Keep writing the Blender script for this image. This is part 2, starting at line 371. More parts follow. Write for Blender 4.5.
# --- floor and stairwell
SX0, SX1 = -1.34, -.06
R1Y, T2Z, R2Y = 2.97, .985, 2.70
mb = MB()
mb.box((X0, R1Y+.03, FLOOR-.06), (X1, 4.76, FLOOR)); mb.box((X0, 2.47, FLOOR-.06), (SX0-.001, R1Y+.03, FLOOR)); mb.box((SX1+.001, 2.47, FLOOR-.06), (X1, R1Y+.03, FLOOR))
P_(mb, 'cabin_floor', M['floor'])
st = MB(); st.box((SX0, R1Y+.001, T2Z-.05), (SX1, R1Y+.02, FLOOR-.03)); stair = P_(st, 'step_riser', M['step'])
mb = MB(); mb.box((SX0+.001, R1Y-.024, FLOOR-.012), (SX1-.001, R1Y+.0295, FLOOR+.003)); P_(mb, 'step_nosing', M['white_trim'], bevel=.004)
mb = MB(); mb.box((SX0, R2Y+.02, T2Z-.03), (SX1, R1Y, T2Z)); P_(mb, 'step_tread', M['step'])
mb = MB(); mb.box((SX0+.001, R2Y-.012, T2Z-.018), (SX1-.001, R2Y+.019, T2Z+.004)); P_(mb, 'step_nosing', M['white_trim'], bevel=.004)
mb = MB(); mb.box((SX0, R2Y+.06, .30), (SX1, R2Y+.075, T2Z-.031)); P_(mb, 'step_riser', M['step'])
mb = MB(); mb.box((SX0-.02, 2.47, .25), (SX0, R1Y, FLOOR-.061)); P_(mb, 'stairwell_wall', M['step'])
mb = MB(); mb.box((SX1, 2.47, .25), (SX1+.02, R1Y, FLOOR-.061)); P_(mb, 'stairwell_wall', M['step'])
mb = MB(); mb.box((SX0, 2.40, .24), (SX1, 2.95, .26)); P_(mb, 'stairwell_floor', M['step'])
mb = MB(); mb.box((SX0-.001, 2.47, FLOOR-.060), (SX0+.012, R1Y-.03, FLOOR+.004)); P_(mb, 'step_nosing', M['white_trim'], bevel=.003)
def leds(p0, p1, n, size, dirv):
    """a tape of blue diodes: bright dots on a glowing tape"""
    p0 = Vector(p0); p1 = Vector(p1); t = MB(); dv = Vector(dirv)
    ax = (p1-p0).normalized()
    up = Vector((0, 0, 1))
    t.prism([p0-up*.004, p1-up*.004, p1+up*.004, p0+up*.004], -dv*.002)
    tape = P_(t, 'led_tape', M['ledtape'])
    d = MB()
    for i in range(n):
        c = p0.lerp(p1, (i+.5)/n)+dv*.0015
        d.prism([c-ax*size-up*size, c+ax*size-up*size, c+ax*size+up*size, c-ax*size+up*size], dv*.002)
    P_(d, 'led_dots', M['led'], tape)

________

From the line containing "mb = MB(); mb.box((SX1, 2.47, .25), (SX1+.02, R1Y, FLOOR-.061));" down to the final line of the data, write out every line exactly; both the first and last of these belong in your answer, and nothing else does.

§ Result below
mb = MB(); mb.box((SX1, 2.47, .25), (SX1+.02, R1Y, FLOOR-.061)); P_(mb, 'stairwell_wall', M['step'])
mb = MB(); mb.box((SX0, 2.40, .24), (SX1, 2.95, .26)); P_(mb, 'stairwell_floor', M['step'])
mb = MB(); mb.box((SX0-.001, 2.47, FLOOR-.060), (SX0+.012, R1Y-.03, FLOOR+.004)); P_(mb, 'step_nosing', M['white_trim'], bevel=.003)
def leds(p0, p1, n, size, dirv):
    """a tape of blue diodes: bright dots on a glowing tape"""
    p0 = Vector(p0); p1 = Vector(p1); t = MB(); dv = Vector(dirv)
    ax = (p1-p0).normalized()
    up = Vector((0, 0, 1))
    t.prism([p0-up*.004, p1-up*.004, p1+up*.004, p0+up*.004], -dv*.002)
    tape = P_(t, 'led_tape', M['ledtape'])
    d = MB()
    for i in range(n):
        c = p0.lerp(p1, (i+.5)/n)+dv*.0015
        d.prism([c-ax*size-up*size, c+ax*size-up*size, c+ax*size+up*size, c-ax*size+up*size], dv*.002)
    P_(d, 'led_dots', M['led'], tape)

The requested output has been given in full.